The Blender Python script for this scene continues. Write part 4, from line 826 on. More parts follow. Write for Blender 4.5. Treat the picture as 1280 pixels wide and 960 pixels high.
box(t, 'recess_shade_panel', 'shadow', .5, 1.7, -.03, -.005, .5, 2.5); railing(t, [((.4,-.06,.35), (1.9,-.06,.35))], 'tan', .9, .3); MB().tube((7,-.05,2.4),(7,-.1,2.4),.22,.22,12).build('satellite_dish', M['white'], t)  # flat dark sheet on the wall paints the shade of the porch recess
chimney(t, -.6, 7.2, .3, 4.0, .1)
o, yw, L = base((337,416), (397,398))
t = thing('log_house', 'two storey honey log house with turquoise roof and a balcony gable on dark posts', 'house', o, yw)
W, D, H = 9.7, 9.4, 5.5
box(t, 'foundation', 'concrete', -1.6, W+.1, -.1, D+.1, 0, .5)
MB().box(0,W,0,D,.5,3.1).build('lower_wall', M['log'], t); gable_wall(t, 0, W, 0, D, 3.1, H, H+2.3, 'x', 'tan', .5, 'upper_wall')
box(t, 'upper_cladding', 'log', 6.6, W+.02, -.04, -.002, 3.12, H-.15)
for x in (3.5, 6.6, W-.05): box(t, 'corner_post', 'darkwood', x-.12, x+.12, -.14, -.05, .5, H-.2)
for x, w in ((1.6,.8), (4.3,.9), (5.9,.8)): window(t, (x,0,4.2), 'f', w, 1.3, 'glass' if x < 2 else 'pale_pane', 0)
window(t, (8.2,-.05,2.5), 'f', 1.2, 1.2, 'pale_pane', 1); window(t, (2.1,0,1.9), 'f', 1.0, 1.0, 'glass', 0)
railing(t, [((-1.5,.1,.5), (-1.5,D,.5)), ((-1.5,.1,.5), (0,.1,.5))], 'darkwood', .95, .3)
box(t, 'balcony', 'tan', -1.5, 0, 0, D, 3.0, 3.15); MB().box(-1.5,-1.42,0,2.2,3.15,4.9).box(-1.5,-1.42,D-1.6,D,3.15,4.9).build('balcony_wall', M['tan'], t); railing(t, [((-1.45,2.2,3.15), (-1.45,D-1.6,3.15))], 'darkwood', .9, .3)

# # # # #

▸ Work to do
Nothing in the listing may be changed; retype it all exactly.

▸ Final answer
The Blender Python script for this scene continues. Write part 4, from line 826 on. More parts follow. Write for Blender 4.5. Treat the picture as 1280 pixels wide and 960 pixels high.
box(t, 'recess_shade_panel', 'shadow', .5, 1.7, -.03, -.005, .5, 2.5); railing(t, [((.4,-.06,.35), (1.9,-.06,.35))], 'tan', .9, .3); MB().tube((7,-.05,2.4),(7,-.1,2.4),.22,.22,12).build('satellite_dish', M['white'], t)  # flat dark sheet on the wall paints the shade of the porch recess
chimney(t, -.6, 7.2, .3, 4.0, .1)
o, yw, L = base((337,416), (397,398))
t = thing('log_house', 'two storey honey log house with turquoise roof and a balcony gable on dark posts', 'house', o, yw)
W, D, H = 9.7, 9.4, 5.5
box(t, 'foundation', 'concrete', -1.6, W+.1, -.1, D+.1, 0, .5)
MB().box(0,W,0,D,.5,3.1).build('lower_wall', M['log'], t); gable_wall(t, 0, W, 0, D, 3.1, H, H+2.3, 'x', 'tan', .5, 'upper_wall')
box(t, 'upper_cladding', 'log', 6.6, W+.02, -.04, -.002, 3.12, H-.15)
for x in (3.5, 6.6, W-.05): box(t, 'corner_post', 'darkwood', x-.12, x+.12, -.14, -.05, .5, H-.2)
for x, w in ((1.6,.8), (4.3,.9), (5.9,.8)): window(t, (x,0,4.2), 'f', w, 1.3, 'glass' if x < 2 else 'pale_pane', 0)
window(t, (8.2,-.05,2.5), 'f', 1.2, 1.2, 'pale_pane', 1); window(t, (2.1,0,1.9), 'f', 1.0, 1.0, 'glass', 0)
railing(t, [((-1.5,.1,.5), (-1.5,D,.5)), ((-1.5,.1,.5), (0,.1,.5))], 'darkwood', .95, .3)
box(t, 'balcony', 'tan', -1.5, 0, 0, D, 3.0, 3.15); MB().box(-1.5,-1.42,0,2.2,3.15,4.9).box(-1.5,-1.42,D-1.6,D,3.15,4.9).build('balcony_wall', M['tan'], t); railing(t, [((-1.45,2.2,3.15), (-1.45,D-1.6,3.15))], 'darkwood', .9, .3)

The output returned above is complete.